On the eve of Tuesday’s midterm, Ted Cruz has emerged as the unsurprising face of that challenge. In an interview with The Washington Post this weekend, Cruz advocated for direct confrontation with President Obama, not just by laying out a hardline legislative strategy but by playing coy about whether he’d support Mitch McConnell’s bid to head the Senate GOP conference as majority leader.

This is taken to underscore the challenge McConnell will face next year.

And it’s unquestionably true that McConnell will have to be a nimble operator if he’s going to get Maine Senator Susan Collins, who says “we’re past” the point at which voting to repeal Obamacare makes sense, on the same page as Cruz, who told the Post that Republicans should “pursue every means possible to repeal Obamacare.”

But based on what we know right now, it’s perfectly plausible that the Collins wing of the party will present McConnell with greater obstacles than the Cruz wing of the party.

Cruz told the Post that Republicans should use the budget process to force a filibuster-proof vote on gutting Obamacare, and, in anticipation of Obama's veto, that they should prepare to vote on repealing individual provisions of the law "one at a time." 

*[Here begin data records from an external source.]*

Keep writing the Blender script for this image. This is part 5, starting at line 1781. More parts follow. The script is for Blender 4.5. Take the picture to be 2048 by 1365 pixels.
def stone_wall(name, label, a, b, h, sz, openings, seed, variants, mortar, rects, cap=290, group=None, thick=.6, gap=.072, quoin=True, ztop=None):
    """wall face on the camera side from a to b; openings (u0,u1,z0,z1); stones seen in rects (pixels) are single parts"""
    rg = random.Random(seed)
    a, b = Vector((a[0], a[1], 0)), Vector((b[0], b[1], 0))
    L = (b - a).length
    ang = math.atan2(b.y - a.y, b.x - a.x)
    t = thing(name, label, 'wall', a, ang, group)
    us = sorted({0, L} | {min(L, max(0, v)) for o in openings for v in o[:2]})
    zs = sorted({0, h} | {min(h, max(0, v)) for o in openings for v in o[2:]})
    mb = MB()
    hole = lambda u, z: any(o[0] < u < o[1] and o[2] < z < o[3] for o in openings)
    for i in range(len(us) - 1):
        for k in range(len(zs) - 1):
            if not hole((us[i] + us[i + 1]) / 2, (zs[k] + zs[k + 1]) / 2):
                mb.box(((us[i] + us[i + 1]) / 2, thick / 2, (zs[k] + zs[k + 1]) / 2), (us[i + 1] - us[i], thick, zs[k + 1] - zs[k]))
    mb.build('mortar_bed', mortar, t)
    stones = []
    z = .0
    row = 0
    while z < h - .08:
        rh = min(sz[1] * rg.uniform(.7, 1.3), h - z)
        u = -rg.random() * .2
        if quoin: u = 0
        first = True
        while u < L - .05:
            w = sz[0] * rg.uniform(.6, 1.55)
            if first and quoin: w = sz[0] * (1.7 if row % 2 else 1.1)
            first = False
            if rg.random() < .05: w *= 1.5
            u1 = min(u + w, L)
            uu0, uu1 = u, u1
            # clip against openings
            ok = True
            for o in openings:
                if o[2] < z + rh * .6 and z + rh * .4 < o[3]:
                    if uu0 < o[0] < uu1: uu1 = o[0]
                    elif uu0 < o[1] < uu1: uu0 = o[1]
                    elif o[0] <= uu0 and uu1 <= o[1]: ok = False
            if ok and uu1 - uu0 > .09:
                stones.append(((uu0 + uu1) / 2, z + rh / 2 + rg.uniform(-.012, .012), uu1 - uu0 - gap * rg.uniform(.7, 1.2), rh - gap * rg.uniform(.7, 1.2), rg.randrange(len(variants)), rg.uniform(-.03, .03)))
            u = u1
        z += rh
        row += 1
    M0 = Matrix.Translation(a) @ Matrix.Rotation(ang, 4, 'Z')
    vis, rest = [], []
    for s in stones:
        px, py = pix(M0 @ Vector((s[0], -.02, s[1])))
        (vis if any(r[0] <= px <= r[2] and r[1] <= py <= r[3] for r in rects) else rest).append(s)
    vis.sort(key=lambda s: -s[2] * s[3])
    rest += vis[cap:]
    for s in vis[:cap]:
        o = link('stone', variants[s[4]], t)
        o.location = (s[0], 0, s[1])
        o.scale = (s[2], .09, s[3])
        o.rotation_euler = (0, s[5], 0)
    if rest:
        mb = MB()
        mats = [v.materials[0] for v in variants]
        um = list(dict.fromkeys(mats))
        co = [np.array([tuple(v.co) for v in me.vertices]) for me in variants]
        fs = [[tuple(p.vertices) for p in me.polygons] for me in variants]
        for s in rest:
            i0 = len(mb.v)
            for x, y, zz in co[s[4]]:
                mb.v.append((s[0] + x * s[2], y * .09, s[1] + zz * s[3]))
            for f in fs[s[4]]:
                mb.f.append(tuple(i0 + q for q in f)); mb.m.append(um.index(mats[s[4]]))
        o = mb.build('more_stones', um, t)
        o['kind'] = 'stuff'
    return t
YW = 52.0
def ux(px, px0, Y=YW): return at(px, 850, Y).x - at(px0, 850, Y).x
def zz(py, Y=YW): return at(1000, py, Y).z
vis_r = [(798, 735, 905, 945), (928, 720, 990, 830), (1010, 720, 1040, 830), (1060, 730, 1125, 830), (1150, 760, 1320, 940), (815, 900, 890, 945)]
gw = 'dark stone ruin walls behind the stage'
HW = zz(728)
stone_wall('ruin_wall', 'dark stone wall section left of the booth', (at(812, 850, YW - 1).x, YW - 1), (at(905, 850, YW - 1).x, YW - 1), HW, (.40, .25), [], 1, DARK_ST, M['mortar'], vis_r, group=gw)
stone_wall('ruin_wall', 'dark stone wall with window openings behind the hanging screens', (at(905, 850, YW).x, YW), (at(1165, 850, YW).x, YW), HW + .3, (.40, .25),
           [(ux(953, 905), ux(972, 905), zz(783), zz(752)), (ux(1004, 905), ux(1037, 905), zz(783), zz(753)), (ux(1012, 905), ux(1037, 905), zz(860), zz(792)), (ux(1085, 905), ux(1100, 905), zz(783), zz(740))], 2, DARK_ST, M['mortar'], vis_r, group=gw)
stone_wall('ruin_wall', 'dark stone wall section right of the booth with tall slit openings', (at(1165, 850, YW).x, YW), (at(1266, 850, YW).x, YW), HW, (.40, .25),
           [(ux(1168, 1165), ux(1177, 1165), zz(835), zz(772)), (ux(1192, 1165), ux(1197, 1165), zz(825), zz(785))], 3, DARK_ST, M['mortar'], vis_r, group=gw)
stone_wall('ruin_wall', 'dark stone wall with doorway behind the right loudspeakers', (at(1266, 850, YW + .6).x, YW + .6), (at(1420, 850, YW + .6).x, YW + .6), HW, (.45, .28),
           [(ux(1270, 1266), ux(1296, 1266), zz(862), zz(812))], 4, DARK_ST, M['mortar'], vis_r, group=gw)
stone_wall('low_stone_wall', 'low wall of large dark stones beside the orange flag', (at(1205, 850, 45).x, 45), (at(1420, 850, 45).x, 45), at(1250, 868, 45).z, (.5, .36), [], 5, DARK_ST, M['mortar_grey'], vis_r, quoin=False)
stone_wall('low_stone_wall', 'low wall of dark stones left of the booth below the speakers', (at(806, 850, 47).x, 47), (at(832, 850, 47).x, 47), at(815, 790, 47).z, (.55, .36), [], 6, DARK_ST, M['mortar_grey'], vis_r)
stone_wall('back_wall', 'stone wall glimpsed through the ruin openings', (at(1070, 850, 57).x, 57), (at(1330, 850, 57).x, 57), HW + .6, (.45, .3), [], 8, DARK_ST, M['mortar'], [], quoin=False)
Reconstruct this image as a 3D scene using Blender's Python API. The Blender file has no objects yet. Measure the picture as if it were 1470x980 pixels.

If McConnell were opposed to this strategy, then you could construe Cruz’s comments as a shot across his bow. But just last week, McConnell's spokesman said he “believes that if Republicans are fortunate enough to take back the majority we’ll owe it to the American people to try [to repeal Obamacare] through votes on full repeal, the bill’s most onerous provisions, and reconciliation.”

McConnell isn't at odds with Cruz here. Their strategies are practically identical. The source of any tension right now is coming from McConnell’s left.

That could obviously change. McConnell only announced this game plan after conservatives grumbled that he seemed insufficiently committed to confronting Obama over the Affordable Care Act. He recently told Fox News, “It would take 60 votes in the Senate, and no one thinks we’re going to have 60 Republicans…it would take a president—presidential signature. And no one thinks we're going to get that.”

If he reached the conclusion that Republicans should use aggressive parliamentary tactics reluctantly, then it points to the influence of the Cruz wing. And if Cruz et al use that influence to force Republicans into tactical disasters, like they did during last year’s government shutdown, then the right really will render the Senate majority ungovernable.

But so far, all the right has won for itself is an additional Obamacare show vote. Using the reconciliation process to avoid a filibuster will require Republicans to first pass a budget, and to then find 51 votes to gut the ACA. McConnell might have preferred to sidestep that challenge. But it’s only evidence of a hopeless schism between McConnell and the right if it’s a harbinger of increasingly reactionary demands. He’s already agreed to try.